TASK DETAILS: Scan the data beneath this task and copy each line that includes "scene".

BEGIN DATASET CONTENT

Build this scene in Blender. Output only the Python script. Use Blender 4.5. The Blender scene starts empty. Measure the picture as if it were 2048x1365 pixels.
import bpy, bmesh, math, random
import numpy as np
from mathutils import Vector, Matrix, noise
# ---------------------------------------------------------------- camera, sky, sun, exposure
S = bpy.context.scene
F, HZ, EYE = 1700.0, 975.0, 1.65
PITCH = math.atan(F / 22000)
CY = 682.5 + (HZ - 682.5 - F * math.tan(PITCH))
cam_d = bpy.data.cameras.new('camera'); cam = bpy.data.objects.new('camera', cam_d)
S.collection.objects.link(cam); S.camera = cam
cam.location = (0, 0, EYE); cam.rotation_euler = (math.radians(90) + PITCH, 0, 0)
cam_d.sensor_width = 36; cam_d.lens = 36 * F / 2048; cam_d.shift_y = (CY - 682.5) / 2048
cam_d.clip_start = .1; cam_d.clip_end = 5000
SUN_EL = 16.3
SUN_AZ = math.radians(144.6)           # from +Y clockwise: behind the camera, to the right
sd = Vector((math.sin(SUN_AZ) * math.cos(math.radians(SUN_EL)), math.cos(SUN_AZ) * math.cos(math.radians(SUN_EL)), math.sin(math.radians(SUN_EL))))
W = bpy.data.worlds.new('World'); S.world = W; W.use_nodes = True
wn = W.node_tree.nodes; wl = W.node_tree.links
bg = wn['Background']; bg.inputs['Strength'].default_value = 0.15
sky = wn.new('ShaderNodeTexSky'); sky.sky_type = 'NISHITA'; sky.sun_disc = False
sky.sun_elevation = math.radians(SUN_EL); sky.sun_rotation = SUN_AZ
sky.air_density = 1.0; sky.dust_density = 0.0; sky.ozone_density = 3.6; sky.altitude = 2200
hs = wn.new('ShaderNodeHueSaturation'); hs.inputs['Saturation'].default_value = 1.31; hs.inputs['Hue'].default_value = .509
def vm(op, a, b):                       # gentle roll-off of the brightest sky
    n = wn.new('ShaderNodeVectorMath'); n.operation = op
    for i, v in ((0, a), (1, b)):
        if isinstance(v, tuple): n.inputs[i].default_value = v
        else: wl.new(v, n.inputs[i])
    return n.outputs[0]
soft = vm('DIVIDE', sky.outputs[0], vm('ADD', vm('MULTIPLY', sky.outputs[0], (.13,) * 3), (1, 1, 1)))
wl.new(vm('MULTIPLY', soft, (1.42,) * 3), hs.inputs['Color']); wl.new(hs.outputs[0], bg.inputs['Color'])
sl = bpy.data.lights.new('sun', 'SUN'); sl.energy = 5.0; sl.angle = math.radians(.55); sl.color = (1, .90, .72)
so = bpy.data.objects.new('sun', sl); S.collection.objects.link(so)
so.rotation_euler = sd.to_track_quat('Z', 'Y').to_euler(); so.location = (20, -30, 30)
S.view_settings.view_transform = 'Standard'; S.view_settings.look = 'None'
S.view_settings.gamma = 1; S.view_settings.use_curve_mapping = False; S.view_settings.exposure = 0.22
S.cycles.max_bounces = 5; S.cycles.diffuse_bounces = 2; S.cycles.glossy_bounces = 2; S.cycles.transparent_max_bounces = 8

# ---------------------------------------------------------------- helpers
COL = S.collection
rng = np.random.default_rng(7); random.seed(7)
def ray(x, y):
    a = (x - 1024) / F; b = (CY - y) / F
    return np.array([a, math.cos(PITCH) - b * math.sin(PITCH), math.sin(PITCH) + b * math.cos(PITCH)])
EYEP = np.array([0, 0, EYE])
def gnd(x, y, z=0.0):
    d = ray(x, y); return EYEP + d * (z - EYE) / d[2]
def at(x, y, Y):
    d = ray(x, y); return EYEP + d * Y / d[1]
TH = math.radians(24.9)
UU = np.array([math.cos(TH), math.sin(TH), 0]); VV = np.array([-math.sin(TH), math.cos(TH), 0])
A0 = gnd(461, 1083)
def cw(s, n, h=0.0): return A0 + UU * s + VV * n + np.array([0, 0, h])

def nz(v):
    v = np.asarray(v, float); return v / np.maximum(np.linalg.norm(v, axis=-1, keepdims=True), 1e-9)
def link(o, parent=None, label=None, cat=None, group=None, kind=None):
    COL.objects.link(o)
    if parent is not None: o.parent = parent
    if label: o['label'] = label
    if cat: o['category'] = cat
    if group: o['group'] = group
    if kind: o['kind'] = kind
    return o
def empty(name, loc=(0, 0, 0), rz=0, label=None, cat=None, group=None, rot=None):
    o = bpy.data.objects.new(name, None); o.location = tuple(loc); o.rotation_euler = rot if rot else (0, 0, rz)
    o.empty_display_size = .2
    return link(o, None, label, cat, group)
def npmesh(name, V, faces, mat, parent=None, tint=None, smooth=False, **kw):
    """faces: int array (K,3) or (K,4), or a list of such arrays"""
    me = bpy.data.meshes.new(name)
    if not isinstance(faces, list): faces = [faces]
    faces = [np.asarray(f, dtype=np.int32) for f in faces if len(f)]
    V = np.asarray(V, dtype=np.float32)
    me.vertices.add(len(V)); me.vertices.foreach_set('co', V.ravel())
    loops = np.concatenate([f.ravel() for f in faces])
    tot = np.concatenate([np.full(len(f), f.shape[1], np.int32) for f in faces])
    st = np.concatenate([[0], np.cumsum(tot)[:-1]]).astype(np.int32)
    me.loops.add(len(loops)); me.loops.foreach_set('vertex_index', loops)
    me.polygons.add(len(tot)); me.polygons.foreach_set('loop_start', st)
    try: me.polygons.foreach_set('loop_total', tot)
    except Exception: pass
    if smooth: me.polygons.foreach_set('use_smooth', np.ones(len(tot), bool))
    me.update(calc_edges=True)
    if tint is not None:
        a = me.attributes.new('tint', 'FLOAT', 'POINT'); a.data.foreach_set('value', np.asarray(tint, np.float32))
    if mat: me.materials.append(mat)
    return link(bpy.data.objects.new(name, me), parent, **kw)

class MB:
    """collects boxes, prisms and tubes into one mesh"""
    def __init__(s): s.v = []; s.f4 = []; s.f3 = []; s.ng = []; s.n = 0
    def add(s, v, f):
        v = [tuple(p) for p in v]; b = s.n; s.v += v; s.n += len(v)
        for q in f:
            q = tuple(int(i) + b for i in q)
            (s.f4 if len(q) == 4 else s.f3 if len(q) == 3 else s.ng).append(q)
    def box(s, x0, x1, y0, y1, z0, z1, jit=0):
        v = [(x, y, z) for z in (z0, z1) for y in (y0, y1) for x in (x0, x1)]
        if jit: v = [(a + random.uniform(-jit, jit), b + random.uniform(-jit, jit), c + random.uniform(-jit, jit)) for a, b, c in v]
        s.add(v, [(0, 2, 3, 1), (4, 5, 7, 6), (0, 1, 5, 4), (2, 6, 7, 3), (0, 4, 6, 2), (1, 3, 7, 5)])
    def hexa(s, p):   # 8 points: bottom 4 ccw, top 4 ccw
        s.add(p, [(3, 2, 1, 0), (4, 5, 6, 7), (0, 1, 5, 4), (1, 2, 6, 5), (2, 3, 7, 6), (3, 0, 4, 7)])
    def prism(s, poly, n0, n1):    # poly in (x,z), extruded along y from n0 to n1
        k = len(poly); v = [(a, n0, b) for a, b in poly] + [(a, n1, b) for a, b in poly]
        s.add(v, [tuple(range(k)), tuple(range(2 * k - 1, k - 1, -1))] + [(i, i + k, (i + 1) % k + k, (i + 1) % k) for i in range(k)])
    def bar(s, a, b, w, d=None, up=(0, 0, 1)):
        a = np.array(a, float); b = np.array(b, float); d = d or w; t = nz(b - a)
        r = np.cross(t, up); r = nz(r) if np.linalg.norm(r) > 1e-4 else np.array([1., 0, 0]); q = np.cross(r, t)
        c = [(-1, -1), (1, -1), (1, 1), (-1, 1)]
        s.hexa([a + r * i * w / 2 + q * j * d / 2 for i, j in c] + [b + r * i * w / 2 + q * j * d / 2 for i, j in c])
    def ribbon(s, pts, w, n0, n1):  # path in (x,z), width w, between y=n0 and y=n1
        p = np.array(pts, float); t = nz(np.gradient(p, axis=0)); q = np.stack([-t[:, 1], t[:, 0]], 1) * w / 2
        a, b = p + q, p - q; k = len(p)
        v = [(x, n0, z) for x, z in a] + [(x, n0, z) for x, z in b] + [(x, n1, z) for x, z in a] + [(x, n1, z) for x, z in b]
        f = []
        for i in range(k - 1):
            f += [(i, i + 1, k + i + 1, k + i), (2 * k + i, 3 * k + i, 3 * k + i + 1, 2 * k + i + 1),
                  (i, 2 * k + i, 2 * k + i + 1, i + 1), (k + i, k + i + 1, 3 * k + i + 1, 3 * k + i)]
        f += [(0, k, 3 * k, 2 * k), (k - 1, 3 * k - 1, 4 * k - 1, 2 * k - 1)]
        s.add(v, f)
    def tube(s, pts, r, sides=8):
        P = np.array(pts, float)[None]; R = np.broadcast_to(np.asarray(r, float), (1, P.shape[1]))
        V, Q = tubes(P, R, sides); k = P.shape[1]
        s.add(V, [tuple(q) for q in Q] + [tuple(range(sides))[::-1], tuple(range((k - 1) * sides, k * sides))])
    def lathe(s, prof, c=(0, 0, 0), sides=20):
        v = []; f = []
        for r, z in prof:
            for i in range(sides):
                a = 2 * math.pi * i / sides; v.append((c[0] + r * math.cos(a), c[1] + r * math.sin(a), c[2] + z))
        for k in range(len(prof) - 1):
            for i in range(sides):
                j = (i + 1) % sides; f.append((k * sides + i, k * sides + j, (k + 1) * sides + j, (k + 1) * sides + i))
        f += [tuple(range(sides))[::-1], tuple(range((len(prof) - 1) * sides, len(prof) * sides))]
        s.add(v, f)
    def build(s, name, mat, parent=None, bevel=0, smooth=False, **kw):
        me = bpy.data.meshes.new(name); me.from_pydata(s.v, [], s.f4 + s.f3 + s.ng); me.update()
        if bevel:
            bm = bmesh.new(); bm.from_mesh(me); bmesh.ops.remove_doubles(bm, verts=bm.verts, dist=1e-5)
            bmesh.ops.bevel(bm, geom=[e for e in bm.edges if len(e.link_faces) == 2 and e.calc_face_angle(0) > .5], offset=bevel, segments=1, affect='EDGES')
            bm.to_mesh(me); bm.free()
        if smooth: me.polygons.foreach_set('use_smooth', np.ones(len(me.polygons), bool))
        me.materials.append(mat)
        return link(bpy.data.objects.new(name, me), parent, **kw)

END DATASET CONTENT

THE OUTPUT:
Build this scene in Blender. Output only the Python script. Use Blender 4.5. The Blender scene starts empty. Measure the picture as if it were 2048x1365 pixels.
S = bpy.context.scene